Tegoroczna uroczystość Najświętszego Ciała i Krwi Chrystusa już za nami! Dla chętnych zostały jeszcze do przeczytania relacje z tych wydarzeń. Można w nich znaleźć zachęty do głębszego przeżycia tego świątecznego dnia. Do zwrócenia jeszcze bardziej swoich myśli na osobę Pana Jezusa. Nie pozwólmy aby zniknęły owe piękne tradycje katolickie, które wyrosły obok tej uroczystości! Choćby robienie pięknych dywanów z kwiatów!

III. Zadecyduj, co chcesz robić w czasie modlitwy: czy wybierzesz jakąś modlitwę, którą będziesz odmawiał powoli i z miłością, czy też będziesz w modlitewnym skupieniu czytał któryś ustęp Pisma świętego. Módl się też czasem własnymi słowami, czasem po prostu milcz. Postępuj zgodnie ze swą skłonnością (kar. Basil Hume). To kolejna rada jaką zostawił nam ten wielki duchowy nauczyciel i przewodnik. Wszelkie rady odnośne modlitwy są ważne, bywają aktualne i potrzebne. Jeżeli chcemy, aby czas przeznaczony na spotkanie z Panem Bogiem był jak najlepiej przeżyty.
Przed chwilą dowiedzieliśmy się, aby na początku modlitwy zdecydować co chcę w tym czasie robić. Kierowanie się w tym względzie własną skłonnością, to także ważna sprawa. Niestety często bywa tak, że będąc po jakimś spotkaniu, chcemy podjąć naśladownictwo innych osób w tej dziedzinie. Warto pamiętać, że modlitwa wybrana przez inną osobę, nie zawsze może odpowiadać naszym skłonnościom i duchowym potrzebom. Możemy być na innym etapie rozwoju, a wtedy inne środki są nam wskazane.

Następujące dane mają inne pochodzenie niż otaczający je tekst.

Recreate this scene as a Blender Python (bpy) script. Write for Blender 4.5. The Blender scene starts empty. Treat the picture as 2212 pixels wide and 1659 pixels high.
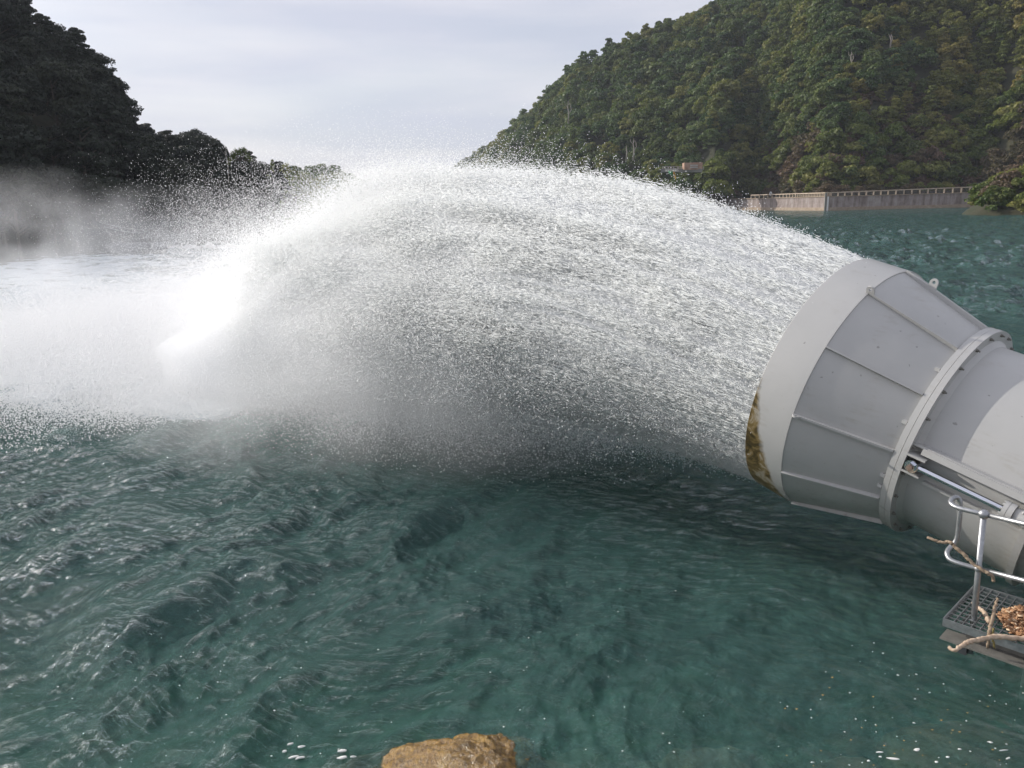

Różnorodność w przeżywaniu codziennej modlitwy jest bardzo ważna. Modlitwa myślna, modlitwa słowna, modlitwa własnymi słowami, czy też tak zwane „tracenie czasu przed Panem Bogiem” – adoracja, modlitwa w milczeniu – spełnią swoje zadanie, kiedy z wiarą i miłością będziemy się jej oddawać. Dlatego przed rozpoczęciem modlitwy zdecydujmy, co chcemy w jej trakcie robić!